Basic Flush Tank Design

Flush tanks operate using a simple mechanism involving a flapper valve whose opening is connected to a floating ball, which is connected by a rod to the incoming water supply. When a lever is pushed to flush the toilet, the tank's drain valve opens, the water drains into the toilet, and the ballcock sinks with the water level, pulling open the incoming water supply. Once the tank's water has drained out, the flapper valve closes to allow the tank to refill. The incoming water supply continues pouring until the water in the tank reaches the set level, bringing the ball up to the surface and closing the incoming water supply at the same time.

Dual Flush Tanks

Dual flush tanks let users choose between two levels of water usage when flushing a toilet, saving water in areas where water is scarce or for ecological reasons. When less water is needed, only one of the two tanks empties into the bowl; for heavy-duty flushing, both tanks are emptied. In this way, individuals are able to use save water according to the needs of each occasion. Of course, the water capacity of each tank can still be adjusted, making dual flush doubly effective in water conservation.

Common Problems

Leakage is one of the most common problems to occur with flush tanks. As gaskets warp over time, they can lose their ability to seal water in, resulting in a slow drain of water into the tank. These are usually simple repairs, involving only a quick replacement of the appropriate parts.
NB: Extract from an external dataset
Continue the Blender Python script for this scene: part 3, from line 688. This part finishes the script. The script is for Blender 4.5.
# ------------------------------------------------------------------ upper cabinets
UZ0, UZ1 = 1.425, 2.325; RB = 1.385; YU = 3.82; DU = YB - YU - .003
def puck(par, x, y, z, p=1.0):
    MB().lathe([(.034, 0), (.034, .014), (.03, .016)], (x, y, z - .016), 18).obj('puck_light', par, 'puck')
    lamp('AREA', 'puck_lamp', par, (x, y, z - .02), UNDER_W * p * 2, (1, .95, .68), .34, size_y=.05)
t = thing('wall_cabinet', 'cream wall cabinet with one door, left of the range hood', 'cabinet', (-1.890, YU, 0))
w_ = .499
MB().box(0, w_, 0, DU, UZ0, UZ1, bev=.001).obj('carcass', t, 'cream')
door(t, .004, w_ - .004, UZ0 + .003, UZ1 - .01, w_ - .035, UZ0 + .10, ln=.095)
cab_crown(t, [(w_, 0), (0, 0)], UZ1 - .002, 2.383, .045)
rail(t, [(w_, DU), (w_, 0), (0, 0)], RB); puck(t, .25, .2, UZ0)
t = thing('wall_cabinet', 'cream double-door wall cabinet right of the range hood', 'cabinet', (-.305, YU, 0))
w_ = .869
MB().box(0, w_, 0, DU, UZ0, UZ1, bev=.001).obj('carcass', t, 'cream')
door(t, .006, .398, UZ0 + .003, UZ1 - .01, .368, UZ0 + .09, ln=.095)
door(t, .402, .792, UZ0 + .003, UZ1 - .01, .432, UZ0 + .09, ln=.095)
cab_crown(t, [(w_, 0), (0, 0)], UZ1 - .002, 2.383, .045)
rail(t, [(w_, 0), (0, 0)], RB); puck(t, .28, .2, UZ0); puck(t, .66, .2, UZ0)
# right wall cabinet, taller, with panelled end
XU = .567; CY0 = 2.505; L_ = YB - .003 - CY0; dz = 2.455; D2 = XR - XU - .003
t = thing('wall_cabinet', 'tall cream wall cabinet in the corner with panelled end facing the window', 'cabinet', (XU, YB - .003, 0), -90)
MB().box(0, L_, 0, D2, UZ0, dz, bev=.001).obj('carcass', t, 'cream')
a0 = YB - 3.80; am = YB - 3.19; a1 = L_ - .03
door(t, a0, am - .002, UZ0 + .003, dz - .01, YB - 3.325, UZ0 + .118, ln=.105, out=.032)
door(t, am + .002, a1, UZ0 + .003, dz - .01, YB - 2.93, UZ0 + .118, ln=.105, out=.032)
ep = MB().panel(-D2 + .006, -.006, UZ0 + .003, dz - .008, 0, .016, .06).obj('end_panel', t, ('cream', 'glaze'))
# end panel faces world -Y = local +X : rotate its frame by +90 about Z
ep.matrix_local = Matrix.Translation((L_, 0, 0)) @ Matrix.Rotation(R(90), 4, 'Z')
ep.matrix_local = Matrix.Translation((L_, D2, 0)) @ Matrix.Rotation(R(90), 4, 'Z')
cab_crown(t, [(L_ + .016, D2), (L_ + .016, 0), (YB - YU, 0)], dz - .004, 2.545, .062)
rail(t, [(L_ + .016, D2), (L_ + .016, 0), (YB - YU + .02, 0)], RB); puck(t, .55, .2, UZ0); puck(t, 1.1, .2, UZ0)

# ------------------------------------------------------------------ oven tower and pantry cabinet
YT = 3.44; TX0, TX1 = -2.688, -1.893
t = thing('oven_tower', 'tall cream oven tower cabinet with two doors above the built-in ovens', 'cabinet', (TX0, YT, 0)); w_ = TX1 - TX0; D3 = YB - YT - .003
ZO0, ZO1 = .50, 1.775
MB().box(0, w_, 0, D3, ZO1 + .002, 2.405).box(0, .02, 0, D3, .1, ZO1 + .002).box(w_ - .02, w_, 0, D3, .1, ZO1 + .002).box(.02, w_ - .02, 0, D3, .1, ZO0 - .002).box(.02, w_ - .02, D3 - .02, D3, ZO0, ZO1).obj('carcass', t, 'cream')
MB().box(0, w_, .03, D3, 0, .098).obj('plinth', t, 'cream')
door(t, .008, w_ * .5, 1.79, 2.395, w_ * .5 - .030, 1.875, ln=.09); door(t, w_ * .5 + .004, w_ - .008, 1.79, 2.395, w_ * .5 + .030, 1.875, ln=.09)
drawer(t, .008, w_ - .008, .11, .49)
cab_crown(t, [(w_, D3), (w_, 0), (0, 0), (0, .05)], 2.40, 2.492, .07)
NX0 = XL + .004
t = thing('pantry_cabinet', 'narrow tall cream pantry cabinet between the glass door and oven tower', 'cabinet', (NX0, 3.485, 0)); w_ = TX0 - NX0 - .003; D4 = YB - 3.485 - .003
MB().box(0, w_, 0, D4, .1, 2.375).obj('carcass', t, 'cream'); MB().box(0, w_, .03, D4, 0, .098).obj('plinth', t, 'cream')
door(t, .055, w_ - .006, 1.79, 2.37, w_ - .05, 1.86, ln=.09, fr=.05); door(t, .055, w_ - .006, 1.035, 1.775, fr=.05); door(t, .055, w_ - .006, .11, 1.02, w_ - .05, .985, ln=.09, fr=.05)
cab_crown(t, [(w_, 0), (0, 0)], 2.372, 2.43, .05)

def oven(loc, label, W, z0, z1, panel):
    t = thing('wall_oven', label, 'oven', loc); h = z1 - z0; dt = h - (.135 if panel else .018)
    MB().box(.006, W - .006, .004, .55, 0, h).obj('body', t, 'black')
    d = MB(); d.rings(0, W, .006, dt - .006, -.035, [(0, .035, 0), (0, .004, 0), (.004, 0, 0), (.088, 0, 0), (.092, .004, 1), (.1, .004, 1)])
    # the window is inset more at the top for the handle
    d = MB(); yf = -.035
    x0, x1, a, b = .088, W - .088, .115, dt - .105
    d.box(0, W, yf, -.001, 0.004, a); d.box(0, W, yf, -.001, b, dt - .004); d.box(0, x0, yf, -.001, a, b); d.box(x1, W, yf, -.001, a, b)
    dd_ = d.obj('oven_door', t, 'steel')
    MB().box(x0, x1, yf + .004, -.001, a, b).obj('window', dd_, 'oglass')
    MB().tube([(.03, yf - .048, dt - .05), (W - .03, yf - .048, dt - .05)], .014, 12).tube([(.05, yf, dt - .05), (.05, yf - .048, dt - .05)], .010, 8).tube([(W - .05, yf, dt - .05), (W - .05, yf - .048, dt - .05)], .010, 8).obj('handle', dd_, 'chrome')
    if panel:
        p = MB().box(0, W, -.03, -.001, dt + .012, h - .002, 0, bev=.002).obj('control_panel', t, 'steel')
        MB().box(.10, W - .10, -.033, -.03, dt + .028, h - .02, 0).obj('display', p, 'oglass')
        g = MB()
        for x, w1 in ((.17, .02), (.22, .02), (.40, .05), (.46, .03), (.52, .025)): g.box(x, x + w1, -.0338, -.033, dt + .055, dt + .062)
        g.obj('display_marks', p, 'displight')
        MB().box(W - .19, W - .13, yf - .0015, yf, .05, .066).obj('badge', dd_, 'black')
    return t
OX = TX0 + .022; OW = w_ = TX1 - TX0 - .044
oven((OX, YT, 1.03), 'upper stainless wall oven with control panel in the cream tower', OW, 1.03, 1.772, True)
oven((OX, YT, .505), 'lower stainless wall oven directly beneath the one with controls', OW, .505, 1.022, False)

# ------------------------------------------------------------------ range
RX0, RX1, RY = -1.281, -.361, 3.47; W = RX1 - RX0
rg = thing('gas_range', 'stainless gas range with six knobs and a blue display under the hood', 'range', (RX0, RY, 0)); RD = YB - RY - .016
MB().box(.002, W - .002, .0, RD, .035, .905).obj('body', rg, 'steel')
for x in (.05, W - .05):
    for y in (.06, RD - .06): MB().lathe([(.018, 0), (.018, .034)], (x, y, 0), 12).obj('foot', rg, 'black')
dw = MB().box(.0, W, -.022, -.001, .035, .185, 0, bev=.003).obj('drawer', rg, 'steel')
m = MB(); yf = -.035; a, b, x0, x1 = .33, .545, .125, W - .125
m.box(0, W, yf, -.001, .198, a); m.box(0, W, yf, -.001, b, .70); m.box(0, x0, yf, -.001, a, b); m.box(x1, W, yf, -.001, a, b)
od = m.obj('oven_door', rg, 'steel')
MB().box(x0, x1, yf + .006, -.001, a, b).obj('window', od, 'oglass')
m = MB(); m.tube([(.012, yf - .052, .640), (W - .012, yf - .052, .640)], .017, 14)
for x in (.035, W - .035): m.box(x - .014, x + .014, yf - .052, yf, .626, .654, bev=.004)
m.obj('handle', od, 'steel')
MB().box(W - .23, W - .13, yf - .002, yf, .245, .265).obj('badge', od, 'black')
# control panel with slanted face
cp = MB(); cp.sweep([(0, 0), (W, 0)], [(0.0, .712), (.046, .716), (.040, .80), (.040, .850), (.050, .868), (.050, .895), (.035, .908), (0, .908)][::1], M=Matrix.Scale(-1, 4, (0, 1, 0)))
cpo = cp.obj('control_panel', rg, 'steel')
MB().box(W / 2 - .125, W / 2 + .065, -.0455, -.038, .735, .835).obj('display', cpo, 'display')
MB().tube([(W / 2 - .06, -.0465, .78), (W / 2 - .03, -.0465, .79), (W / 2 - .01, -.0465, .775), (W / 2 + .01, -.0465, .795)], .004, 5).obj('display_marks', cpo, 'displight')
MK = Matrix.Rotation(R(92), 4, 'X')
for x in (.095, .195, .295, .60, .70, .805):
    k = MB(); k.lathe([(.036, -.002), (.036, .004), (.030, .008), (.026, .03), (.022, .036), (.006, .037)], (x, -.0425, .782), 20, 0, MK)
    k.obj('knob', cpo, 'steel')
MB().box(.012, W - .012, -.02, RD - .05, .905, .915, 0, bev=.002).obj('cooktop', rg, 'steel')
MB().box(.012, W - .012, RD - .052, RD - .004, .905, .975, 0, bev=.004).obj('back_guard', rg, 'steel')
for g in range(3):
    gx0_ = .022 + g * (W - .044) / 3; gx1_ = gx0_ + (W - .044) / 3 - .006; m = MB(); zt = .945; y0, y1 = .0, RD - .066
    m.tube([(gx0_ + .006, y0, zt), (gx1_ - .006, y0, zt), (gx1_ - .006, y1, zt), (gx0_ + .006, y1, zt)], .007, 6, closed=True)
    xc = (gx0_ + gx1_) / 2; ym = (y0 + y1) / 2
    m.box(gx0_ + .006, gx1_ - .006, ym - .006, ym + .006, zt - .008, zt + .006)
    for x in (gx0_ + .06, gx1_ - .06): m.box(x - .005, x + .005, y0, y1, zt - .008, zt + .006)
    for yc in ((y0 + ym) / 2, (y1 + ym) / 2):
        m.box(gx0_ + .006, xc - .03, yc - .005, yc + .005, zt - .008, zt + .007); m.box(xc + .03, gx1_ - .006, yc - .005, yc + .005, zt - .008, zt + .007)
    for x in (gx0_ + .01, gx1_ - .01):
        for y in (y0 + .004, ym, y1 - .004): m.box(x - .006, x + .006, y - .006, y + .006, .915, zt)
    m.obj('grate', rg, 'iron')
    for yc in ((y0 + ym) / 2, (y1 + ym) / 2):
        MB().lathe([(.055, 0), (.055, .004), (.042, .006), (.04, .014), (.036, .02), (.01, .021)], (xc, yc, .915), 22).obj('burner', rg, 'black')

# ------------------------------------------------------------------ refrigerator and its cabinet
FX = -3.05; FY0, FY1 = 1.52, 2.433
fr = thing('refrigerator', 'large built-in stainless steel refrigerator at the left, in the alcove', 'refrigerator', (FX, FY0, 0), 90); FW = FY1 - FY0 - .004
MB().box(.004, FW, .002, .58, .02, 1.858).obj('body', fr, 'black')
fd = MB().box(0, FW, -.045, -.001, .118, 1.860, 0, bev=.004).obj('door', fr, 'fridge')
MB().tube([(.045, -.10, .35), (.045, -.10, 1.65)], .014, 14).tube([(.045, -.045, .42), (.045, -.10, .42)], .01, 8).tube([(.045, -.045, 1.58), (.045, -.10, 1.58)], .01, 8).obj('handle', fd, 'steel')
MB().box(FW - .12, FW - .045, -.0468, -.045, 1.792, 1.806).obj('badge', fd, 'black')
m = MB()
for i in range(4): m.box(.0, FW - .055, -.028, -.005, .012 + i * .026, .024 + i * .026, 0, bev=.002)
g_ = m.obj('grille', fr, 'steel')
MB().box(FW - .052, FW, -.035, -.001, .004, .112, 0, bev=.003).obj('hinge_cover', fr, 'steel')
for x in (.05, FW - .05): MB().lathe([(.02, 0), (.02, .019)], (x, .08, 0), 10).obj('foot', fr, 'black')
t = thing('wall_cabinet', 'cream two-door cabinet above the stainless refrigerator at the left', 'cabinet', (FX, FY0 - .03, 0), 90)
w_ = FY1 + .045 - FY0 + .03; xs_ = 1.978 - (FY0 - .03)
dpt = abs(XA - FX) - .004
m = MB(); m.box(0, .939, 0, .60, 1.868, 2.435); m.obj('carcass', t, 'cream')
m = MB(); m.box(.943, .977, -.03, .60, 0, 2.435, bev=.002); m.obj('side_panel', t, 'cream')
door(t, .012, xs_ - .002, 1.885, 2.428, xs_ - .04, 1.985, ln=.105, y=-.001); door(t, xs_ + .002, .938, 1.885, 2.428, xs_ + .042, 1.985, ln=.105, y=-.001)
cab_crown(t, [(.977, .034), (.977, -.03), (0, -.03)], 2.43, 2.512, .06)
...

The sound of continuous running water is the usual sign that leakage is occurring.

Flush Tank Repair

1) To stop a constantly running flush tank, it's often necessary to turn off the tank's water supply first, using the shutoff valve on the piping below the tank.

2) After draining the flush tank, the damaged part can easily be replaced with an identical new one.

3) Although it's often possible for homeowners to take care of flush tank problems, it can also be tricky. Depending on the situation and toilet, it may be best to call a plumber.